Sunday, April 19, 2009

A Snowman on a Grassy Lawn

This weekend was a strange one is Southern Colorado. It is mid-April and we had a huge snow storm sweep through. However, it was that odd mix of warm weather and snow that produces a gigantic slushy the size of several counties.

We really enjoyed watching the snow fall and seemingly melt right into the layer of ice on the ground. After a while it started to accumulated. We got about 3-4 inches of the sloppy stuff. So when the snow stopped and the clouds began to clear, our family went out and made a snowman.

This was the most perfect snow for snowman making. Every role of that snow pulled up everything under it. In no time we had the four piece and began to assemble it.

Later that day as it got warmer, I looked out and saw something I had never seen before. Our snow man was standing on a lawn of green grass - like an ice sculpture at a party. That was a first for me and as I looked at it and thought about the hilarious contradiction, I had some thoughts about innovation.

The snow is a lot like ideas. There are times when the snow is falling and it seems like everyone has a winning idea. I have lived through a time like this in the late 90's. As those ideas fall and seem so plentiful, it is tempting to let they lie there knowing you can simply come back for one later.

But as many discovered during the dot com boom and then bust, most of those ideas and the opportunity to make them a reality did not stick around too long. The ideas that made it were ones that got built up, crafted and designed in the good years - like our snowman. The only reason he hadn't melted is because of the packed snow and the concentration of cold. The crafting helped him live on an entire day longer than the rest of the snow that had been laying on the ground.

Have you been paying attention to your ideas? Have you been crafting them and defining them when there is plenty of raw material around?
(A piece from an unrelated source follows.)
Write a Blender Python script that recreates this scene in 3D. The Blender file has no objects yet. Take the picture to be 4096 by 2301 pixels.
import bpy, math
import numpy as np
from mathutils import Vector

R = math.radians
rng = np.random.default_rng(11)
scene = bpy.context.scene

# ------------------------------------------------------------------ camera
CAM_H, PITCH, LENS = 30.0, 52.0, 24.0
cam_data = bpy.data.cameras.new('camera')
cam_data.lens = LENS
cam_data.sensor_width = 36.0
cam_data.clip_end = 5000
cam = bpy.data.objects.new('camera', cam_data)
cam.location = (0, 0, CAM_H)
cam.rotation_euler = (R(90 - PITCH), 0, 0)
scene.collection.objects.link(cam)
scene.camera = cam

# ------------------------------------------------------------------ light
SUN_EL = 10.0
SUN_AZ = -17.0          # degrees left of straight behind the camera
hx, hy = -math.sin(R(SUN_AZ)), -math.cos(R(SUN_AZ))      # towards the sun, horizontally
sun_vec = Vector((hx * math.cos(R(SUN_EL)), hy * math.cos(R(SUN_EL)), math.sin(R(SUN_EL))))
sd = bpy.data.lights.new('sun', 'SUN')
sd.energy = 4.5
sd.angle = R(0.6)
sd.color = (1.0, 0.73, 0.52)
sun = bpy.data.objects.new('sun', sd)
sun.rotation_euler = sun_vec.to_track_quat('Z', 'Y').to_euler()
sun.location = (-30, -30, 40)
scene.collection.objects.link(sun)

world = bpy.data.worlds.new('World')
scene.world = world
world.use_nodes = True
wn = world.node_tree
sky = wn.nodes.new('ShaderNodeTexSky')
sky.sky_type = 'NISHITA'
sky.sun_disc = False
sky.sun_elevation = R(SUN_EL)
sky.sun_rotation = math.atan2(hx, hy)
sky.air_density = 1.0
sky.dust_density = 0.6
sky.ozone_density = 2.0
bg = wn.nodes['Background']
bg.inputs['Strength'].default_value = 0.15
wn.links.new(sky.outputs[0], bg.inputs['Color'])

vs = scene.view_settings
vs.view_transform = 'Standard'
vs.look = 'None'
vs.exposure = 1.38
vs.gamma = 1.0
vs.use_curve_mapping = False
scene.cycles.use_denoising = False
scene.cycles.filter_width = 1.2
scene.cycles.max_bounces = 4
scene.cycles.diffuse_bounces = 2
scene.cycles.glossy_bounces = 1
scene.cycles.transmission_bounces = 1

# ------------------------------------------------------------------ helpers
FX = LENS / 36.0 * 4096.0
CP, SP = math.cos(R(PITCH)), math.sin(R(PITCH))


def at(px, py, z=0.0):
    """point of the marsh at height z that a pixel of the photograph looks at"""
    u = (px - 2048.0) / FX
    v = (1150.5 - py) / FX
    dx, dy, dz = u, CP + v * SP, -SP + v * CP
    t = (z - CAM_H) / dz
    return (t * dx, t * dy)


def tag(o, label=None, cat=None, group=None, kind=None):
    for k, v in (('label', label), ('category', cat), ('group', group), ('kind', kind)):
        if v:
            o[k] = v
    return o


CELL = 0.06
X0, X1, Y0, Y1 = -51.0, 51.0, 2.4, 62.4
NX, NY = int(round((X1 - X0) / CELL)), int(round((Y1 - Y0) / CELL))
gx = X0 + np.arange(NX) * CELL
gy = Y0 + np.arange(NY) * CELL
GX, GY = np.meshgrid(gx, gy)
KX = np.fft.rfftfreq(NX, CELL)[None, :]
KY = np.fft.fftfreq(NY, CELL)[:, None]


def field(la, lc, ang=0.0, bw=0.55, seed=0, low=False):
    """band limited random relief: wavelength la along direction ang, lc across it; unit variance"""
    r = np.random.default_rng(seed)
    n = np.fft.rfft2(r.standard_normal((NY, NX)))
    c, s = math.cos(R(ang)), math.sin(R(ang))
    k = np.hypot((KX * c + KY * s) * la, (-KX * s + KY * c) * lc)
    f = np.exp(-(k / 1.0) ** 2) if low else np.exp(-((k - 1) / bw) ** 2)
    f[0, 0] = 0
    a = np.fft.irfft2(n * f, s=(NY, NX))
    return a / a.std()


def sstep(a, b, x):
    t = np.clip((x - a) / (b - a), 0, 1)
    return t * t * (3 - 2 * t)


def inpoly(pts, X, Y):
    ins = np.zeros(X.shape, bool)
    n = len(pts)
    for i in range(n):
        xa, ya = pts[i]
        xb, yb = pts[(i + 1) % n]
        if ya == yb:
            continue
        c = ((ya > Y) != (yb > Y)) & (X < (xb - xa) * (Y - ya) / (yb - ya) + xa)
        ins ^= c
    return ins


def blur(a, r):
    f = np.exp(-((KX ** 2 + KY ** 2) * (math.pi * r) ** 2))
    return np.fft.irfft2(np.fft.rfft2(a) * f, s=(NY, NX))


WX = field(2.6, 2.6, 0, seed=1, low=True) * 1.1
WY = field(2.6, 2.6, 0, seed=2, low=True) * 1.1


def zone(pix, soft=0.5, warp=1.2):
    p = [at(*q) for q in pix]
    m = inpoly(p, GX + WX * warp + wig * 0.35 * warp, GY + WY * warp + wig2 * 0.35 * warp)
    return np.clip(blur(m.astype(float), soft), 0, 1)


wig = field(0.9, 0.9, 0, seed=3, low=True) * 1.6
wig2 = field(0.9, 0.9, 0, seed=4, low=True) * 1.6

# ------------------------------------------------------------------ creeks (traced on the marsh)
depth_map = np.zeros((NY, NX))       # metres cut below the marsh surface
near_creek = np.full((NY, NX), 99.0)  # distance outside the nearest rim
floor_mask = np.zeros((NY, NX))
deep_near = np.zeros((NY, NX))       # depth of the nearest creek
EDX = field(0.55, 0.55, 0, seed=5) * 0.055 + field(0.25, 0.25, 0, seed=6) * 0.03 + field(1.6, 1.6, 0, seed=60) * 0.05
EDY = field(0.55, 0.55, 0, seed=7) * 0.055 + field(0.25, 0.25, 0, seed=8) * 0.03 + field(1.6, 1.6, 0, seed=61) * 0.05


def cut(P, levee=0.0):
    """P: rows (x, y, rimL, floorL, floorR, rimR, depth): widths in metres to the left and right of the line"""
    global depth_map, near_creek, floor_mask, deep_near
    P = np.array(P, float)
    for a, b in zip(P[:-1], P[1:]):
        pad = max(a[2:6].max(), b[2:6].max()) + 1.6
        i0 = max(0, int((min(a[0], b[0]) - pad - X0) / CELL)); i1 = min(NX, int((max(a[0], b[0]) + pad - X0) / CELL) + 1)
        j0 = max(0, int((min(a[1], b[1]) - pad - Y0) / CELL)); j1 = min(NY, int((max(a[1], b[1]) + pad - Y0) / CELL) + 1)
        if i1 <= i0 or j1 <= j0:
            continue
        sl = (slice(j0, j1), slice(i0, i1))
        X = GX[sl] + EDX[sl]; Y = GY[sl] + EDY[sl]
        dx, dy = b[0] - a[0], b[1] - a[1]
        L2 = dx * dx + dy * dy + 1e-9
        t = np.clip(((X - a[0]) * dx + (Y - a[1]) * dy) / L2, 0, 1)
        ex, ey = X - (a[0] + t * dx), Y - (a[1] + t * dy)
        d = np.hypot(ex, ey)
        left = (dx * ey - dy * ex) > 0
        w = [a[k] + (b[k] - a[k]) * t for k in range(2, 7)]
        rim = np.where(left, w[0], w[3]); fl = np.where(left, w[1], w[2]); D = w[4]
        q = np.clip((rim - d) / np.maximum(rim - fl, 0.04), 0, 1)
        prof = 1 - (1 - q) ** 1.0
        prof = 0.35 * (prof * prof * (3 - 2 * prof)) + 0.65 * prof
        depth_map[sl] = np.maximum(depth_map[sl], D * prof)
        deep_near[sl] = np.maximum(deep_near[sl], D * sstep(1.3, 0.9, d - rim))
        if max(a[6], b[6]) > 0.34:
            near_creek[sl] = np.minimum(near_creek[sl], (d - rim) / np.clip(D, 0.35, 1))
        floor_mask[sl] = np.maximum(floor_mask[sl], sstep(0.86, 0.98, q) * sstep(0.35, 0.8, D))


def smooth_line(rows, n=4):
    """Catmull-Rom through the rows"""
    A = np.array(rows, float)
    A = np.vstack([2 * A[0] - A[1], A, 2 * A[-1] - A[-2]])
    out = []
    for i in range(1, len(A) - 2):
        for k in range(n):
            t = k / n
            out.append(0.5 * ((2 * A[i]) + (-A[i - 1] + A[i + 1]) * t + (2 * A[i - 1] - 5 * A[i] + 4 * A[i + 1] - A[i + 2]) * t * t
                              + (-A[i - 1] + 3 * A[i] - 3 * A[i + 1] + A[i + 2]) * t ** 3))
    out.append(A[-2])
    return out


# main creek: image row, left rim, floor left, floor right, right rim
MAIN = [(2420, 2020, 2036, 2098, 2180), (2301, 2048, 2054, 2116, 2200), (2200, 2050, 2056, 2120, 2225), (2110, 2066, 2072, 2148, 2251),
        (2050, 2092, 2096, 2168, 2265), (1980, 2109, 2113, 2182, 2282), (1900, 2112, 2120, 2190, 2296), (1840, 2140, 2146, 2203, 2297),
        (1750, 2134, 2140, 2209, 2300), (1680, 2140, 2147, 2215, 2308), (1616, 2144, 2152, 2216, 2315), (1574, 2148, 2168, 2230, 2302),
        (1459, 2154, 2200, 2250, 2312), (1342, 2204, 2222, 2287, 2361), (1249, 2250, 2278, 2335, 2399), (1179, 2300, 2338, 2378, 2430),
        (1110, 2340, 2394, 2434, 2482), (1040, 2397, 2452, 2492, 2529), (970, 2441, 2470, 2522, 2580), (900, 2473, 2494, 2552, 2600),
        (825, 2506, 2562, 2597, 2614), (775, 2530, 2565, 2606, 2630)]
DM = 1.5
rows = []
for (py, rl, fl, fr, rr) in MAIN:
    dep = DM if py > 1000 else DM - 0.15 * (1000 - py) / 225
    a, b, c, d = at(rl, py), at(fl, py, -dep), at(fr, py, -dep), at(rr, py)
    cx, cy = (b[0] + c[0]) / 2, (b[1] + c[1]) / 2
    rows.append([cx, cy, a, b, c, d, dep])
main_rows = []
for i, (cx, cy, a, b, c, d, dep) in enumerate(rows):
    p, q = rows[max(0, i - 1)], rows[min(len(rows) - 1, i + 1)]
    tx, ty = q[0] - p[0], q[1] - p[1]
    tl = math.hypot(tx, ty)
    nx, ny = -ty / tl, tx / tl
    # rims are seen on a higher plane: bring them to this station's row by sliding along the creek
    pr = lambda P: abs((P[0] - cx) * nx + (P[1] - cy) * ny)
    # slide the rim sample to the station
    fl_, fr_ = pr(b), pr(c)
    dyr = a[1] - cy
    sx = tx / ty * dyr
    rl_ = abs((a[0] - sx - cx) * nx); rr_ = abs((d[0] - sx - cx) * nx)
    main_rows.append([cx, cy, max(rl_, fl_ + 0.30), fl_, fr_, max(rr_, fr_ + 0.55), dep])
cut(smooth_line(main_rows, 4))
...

Take the time to do so, because if you don't you will wake up and find your ideas have melted away.


Samuel said...

Jon, ideas flow and falls, ideas gets crafted, the role of the customer is also critical which possibly would allow innovation to take root both externally and internally.
Your thoughts?

Jon and Mindy Hirst said...


Great point! Without the recipient, innovation serves little purpose. The proactive crafting ensures that the idea actually gets to that recipient for their consideration. It is very possible that we will be proactive and develop our new idea in the new fallen snow but then have it rejected or considerably modified by the user. We have to be ok with this refining process because we are innovating for these people. If we are not willing to submit to their input, we are not truly serving them.